Unser kleiner Nachtdieb zeigt sich von dem Licht unserer Taschenlampe irritiert. Er hüpft aus dem Fahrzeug und läuft ein Stück weg. Ich greife schon einen Campingstuhl, falls er es sich anders überlegt. Dann wendet er und geht erneut um das Camp … wir sind völlig beruhigt, bis er eine Schleife dreht und zurückzukommen scheint. Letztendlich verschwindet er doch. Gott sei Dank. Schadensbericht: Die Salami hat er sich vorgeknöpft, einen Salatkopf aus dem Weg geräumt und die Butter leergeleckt. Da sind wir nochmal mit einem blauen Auge davongekommen.
Symphonie
Belustigt erzählen wir am nächsten Morgen die Geschichte unseren Kameraden und treten dann die Rückfahrt an. Anscheinend haben wir morgens eine Gruppe von 16 Löwen verpasst, die sich am Wasserloch getränkt haben. Verdammt, keine Spur von ihnen.
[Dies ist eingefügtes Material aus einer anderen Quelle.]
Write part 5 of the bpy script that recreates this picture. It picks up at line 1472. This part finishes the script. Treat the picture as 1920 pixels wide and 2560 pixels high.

Da ist sie wieder, meine alte Erzfeindin: FOMO – “Fear of missing out”. So tolle Dinge ich auch erlebe, stets bestürzt mich die Angst, ich könnte etwas noch Besseres verpassen. Statt zeitig die stundenlange Rückfahrt anzutreten, fahren wir in großer Runde sämtliche Wasserlöcher ab. An einem großen Becken kommen wir nicht weiter, laufen doch gerade mehrere Elefanten über die Straße zum Wasserloch. Tierstau, da kann man nichts machen.
Wir halten und stellen den Motor ab. Sie marschieren an den Wasserrand und stillen ihren Durst. Interessanterweise können Elefanten mit dem Rüssel zwar ein beachtliches Volumen Wasser aufsaugen, es aber nicht direkt durch diese “Nase” trinken. Stattdessen pusten sie es sich aus dem Rüssel in den Mund. Diese Elefanten waren wohl nur eine Fraktion einer viel größeren Herde. Von allen Seiten ziehen weitere Gruppen heran und laufen nur Meter entfernt an unserem offenen Fahrzeug vorbei, in allen Größen und Altersstufen. 23 Stück umgeben uns, völlig entspannt.
Keiner von uns macht einen Mucks, während die Elefanten lautstark Wasser schlürfen. Vergnügt stoßen sie ein intensives, warmes Rummeln aus. Das ist eine Abfolge sehr tiefer Töne, die bis in die sogenannten Infrafrequenzen gehen kann und – teils vom menschlichen Ohr nicht mehr erfassbar – den Elefanten kilometerweite Kommunikation ermöglicht. Wir sitzen mittendrin, als wären sie ein Orchester. Die Symphonie ist wunderschön. Bestimmt 20 Minuten verharren wir einfach nur in ihrer Mitte, wir fühlen uns geborgen hier und vergessen die Zeit.
Doch eine lange Fahrt liegt noch vor uns, und irgendwann brechen wir schweren Herzens auf. Chronier fährt uns im Landcruiser zurück nach Maun – über versandete Straßen, über endlose Bodenwellen aus Salz, durch das hohe Gras und das niedrige. Ist Botswana genauso, wie ich es mir vorgestellt habe? Nein, überhaupt nicht – aber ich kann es nur genauso schön, wild und wahrhaftig beschreiben, wie ich es vorher gelesen hatte. Wow.